▶ Instruction
How does the data below read from its first line through the line containing "sign(.452, 3, 'red"? Print those lines exactly.

----------------------------------------

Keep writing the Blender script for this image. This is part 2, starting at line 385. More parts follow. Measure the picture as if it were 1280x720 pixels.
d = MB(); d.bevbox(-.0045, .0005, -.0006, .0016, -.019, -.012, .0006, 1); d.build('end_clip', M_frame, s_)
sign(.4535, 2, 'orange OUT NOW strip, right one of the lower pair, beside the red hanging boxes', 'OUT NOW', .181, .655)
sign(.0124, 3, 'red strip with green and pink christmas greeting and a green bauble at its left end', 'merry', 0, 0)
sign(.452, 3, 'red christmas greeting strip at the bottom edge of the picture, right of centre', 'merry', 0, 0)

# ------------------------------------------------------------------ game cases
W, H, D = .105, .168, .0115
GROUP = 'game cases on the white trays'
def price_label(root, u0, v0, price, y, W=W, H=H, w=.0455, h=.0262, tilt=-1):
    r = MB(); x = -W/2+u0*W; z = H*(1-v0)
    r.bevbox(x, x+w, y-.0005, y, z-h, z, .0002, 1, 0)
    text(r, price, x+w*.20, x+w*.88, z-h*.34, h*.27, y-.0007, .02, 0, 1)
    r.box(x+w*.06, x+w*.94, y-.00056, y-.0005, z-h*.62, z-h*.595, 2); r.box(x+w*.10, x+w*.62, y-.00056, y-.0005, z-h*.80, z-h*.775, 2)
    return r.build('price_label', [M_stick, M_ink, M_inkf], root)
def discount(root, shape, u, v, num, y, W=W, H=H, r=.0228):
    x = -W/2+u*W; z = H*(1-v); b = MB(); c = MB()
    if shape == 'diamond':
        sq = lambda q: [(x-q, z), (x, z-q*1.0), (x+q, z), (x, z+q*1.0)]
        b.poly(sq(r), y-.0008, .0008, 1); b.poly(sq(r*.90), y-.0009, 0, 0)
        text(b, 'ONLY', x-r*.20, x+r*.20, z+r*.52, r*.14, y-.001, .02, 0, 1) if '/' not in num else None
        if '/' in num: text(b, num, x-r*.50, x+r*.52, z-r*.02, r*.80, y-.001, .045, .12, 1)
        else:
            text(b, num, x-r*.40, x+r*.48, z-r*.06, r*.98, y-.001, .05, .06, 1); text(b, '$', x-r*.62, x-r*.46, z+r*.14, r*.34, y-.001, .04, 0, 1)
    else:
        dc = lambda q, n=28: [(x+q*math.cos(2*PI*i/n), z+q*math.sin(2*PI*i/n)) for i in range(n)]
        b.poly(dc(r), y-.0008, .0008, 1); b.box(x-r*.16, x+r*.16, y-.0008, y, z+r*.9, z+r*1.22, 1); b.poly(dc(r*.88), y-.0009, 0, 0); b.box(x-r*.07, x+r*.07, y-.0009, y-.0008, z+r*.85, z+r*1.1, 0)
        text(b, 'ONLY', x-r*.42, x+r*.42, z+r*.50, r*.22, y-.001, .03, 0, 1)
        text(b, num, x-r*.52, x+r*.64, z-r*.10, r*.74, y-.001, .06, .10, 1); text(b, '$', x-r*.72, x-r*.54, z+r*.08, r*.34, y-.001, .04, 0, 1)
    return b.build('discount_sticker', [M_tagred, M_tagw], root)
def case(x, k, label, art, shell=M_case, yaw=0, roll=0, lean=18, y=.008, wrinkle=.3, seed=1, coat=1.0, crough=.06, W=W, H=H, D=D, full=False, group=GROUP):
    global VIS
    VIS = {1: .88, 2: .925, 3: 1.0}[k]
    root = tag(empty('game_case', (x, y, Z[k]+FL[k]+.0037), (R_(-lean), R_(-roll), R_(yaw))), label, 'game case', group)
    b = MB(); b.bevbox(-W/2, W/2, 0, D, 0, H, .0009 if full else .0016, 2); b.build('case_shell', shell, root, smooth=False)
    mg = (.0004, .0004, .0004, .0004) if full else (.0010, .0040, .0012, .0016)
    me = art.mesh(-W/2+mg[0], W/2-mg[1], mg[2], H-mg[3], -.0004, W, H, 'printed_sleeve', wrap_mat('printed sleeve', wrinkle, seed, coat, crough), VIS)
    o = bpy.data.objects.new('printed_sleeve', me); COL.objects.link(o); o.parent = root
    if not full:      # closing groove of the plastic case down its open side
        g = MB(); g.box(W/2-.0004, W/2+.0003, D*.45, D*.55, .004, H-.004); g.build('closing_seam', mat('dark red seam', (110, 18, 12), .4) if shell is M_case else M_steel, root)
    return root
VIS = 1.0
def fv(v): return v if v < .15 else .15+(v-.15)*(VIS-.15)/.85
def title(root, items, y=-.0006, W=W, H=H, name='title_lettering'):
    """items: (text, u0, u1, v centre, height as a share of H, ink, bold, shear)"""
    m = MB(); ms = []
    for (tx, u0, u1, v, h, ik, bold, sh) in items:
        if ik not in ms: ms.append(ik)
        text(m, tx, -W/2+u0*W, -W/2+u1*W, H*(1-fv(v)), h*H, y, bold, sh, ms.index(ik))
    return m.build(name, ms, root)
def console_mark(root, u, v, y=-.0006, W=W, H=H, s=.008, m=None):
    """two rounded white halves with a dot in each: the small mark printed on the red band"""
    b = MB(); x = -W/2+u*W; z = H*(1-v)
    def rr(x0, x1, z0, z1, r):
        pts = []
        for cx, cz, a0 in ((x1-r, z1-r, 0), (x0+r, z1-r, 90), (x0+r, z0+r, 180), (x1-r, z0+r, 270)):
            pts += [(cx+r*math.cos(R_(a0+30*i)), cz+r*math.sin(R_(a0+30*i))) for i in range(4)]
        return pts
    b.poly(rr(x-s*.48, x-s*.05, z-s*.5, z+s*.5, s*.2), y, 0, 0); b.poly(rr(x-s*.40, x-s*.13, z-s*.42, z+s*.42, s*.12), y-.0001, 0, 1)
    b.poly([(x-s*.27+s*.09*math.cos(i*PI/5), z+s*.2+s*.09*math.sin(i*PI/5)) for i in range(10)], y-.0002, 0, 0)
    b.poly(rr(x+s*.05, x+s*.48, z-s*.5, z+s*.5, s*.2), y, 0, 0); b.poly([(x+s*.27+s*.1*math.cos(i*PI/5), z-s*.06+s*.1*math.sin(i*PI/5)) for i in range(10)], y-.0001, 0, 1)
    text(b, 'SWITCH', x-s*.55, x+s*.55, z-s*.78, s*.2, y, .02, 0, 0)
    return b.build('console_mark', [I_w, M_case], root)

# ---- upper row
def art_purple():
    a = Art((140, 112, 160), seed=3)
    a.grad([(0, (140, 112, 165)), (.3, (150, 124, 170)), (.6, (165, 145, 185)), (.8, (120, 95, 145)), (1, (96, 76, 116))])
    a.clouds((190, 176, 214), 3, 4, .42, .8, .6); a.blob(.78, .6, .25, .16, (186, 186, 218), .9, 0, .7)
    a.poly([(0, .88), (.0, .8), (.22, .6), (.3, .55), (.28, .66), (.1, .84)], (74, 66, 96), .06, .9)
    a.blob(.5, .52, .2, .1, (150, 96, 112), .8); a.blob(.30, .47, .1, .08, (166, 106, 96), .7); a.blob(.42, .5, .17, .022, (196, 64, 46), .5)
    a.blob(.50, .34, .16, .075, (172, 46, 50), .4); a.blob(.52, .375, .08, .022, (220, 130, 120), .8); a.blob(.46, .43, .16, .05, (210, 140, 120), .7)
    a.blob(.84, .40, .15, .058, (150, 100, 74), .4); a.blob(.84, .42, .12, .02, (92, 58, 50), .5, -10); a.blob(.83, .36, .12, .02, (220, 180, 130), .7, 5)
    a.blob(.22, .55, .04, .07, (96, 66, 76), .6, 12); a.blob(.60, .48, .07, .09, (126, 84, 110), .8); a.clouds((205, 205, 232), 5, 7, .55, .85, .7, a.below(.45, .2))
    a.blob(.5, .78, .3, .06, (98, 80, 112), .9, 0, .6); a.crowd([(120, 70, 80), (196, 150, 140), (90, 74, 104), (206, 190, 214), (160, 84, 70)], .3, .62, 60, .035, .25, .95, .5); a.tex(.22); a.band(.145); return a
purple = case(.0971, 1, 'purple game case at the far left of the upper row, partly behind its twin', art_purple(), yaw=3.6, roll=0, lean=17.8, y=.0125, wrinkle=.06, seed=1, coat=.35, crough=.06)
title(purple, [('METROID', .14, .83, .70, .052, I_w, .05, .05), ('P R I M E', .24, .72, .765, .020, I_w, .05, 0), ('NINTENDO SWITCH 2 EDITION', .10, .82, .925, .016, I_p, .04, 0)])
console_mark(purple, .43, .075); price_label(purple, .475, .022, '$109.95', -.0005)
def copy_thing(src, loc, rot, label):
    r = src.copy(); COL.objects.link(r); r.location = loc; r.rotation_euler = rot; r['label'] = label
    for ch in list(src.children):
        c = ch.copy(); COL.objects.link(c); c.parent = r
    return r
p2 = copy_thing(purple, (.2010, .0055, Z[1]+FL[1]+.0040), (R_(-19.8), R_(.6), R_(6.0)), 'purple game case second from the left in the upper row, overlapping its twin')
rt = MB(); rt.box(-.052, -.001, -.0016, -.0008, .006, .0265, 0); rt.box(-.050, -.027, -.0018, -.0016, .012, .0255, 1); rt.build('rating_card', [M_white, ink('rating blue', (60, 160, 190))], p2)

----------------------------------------

▶ Written answer
Keep writing the Blender script for this image. This is part 2, starting at line 385. More parts follow. Measure the picture as if it were 1280x720 pixels.
d = MB(); d.bevbox(-.0045, .0005, -.0006, .0016, -.019, -.012, .0006, 1); d.build('end_clip', M_frame, s_)
sign(.4535, 2, 'orange OUT NOW strip, right one of the lower pair, beside the red hanging boxes', 'OUT NOW', .181, .655)
sign(.0124, 3, 'red strip with green and pink christmas greeting and a green bauble at its left end', 'merry', 0, 0)
sign(.452, 3, 'red christmas greeting strip at the bottom edge of the picture, right of centre', 'merry', 0, 0)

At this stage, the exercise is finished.